For instance, in 2014-15, with 121 days of skiing, the resort drew 181,070 visitors and turned a net operating profit of $495,904. But a year later — what Goddard called the poorest ski season in recent memory — when light snowfall and warm temperatures shrank the season to 93 days — the number of visitors fell by a third to 117,648, revenue dropped by $2.35 million to $9 million and the resort posted a loss of $954,145. Last winter, with improved conditions, revenue rebounded to top $11.4 million, yielding profits of more than $830,000. The 2017 budget projects revenue to top $12 million and profit of $1.3 million.
“We’re the victims of our own success,” Goddard said, explaining that Gunstock was “quite a bit ahead of other ski areas to jump into investing in summer programs,” but now Attitash, Sunapee, Loon and others offer summer attractions. He said that while continuing to invest in ever-more efficient snowmaking capacity and adding smaller attractions for summer visitors, “we’re always looking for the next big thing.”

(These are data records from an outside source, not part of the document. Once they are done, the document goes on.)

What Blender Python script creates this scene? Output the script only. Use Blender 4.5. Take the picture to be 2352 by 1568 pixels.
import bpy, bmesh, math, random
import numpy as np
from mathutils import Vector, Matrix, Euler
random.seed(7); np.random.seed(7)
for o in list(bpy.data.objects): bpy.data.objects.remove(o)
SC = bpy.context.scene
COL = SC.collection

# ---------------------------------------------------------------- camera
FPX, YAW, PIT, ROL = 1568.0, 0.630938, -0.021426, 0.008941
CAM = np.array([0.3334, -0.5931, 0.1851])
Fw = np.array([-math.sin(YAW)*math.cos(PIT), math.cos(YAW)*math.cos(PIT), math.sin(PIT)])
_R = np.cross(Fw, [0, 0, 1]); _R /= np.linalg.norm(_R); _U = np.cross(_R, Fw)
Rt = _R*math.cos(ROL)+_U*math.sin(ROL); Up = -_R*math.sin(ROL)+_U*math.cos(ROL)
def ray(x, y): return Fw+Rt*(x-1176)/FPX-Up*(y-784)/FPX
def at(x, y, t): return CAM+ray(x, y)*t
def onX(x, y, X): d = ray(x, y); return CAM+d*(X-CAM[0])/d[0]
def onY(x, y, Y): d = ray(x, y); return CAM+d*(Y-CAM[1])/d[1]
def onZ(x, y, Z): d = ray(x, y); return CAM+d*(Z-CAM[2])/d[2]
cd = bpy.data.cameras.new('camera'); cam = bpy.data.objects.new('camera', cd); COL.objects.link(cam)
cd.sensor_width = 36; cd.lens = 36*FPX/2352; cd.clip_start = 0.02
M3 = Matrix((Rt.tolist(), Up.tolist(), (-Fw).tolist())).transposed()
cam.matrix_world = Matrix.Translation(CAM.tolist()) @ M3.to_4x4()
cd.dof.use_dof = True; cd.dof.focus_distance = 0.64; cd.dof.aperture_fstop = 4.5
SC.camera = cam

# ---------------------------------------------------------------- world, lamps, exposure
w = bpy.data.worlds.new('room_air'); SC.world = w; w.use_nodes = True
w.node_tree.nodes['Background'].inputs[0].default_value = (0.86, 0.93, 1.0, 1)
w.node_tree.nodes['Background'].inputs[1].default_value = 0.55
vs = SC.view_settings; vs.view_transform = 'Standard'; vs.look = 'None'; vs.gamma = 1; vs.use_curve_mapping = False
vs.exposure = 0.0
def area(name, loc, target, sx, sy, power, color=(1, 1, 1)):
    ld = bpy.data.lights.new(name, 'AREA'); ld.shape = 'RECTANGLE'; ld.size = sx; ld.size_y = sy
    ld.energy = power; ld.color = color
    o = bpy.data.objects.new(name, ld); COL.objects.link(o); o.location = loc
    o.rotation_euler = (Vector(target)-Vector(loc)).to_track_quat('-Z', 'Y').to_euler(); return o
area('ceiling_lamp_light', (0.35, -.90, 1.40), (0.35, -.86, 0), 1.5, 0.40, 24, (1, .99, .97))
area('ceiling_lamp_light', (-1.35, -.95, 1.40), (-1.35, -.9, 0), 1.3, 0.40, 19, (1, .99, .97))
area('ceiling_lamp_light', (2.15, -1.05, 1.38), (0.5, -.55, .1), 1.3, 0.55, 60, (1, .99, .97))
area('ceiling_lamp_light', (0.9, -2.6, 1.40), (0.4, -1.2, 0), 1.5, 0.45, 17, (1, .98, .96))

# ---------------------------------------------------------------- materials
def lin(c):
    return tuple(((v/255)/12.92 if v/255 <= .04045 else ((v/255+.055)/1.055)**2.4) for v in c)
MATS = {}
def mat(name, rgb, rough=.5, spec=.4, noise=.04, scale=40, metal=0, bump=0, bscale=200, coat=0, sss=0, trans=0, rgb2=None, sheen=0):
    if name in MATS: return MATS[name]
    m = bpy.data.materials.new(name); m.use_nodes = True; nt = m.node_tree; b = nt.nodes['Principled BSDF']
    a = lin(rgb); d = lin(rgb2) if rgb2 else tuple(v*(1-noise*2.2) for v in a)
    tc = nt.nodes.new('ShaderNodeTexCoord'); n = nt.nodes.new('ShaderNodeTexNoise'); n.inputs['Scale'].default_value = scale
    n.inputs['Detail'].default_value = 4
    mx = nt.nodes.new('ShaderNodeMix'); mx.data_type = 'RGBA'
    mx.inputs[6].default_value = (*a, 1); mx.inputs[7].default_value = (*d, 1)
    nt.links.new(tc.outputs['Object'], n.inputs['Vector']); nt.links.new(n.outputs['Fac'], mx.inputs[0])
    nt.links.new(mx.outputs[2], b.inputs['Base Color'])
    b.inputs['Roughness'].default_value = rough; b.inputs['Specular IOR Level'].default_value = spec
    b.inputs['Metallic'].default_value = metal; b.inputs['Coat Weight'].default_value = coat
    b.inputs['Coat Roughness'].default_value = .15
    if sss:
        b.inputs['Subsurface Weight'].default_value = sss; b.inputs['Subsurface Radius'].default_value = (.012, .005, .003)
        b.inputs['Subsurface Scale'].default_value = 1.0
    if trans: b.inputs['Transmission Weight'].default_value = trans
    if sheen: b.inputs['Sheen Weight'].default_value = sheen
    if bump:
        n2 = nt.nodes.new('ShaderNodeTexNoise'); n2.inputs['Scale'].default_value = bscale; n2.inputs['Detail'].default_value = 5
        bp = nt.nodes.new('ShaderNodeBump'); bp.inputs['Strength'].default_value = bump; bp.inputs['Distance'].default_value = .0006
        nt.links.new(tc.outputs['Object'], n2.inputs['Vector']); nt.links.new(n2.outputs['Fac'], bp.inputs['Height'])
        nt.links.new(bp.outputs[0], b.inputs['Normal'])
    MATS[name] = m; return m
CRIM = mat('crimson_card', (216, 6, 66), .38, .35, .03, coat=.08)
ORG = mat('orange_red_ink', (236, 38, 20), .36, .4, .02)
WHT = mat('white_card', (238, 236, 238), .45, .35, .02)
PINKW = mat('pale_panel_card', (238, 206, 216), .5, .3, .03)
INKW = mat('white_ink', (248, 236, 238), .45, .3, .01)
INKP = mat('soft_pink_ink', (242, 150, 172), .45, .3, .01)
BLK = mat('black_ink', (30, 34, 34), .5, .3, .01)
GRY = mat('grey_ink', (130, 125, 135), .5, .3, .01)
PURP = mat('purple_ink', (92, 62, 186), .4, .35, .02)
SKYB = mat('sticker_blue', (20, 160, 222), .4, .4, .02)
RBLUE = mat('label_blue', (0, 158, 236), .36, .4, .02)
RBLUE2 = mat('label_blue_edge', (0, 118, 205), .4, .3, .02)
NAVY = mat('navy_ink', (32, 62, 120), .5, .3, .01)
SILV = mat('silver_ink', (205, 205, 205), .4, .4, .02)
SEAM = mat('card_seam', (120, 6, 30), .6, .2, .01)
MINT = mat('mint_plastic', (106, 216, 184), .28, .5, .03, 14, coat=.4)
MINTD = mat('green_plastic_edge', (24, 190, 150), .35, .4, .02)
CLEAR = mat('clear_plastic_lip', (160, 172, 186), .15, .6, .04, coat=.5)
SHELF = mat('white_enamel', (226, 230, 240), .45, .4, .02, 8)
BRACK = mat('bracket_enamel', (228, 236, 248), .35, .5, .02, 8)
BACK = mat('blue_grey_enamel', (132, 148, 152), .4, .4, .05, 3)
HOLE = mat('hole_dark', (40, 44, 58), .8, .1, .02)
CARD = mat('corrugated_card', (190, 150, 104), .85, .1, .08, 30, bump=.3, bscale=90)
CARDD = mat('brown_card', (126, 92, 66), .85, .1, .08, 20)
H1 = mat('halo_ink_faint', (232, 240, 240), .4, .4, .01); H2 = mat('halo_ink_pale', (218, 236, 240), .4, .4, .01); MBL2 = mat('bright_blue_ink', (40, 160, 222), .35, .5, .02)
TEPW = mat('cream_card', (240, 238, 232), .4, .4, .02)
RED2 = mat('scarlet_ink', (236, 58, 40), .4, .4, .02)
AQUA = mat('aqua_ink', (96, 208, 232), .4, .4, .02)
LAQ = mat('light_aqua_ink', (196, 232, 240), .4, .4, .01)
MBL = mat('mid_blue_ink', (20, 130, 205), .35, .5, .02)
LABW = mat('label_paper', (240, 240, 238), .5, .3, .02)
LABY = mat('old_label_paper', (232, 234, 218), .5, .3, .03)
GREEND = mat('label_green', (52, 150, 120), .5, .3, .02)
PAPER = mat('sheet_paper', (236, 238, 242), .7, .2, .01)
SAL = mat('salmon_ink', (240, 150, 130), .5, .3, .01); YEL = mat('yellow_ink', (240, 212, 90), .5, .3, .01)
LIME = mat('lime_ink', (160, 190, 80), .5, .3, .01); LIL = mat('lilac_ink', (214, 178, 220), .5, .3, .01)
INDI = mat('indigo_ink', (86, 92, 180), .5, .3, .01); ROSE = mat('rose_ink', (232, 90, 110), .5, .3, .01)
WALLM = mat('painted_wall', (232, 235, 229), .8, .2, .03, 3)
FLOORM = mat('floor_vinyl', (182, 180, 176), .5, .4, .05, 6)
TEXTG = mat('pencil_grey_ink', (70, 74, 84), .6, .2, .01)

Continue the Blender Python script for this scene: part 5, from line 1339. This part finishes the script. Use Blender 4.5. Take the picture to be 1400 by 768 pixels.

Each year, he said, he visits the exposition held by the International Association of Amusement Parks and Attractions in Orlando, which fills 7 million square feet of space with everything from swing sets to rollercoasters. “We get lots of good ideas,” he said, indicating only that he would like to make better use of the summit of the mountain.
Sullivan called Goddard’s performance as general manager “exceptional,” stressing that “he loves Gunstock with his heart and soul.”
Goddard said that while he is pleased Gunstock has returned to financial independence and self-sufficiency, he singles out the growth of the resort’s net worth, which has risen from $455,000 in 1998 to more than $10 million, an average annual return of 6.1.percent.
“That’s what I’m most proud of,” he said.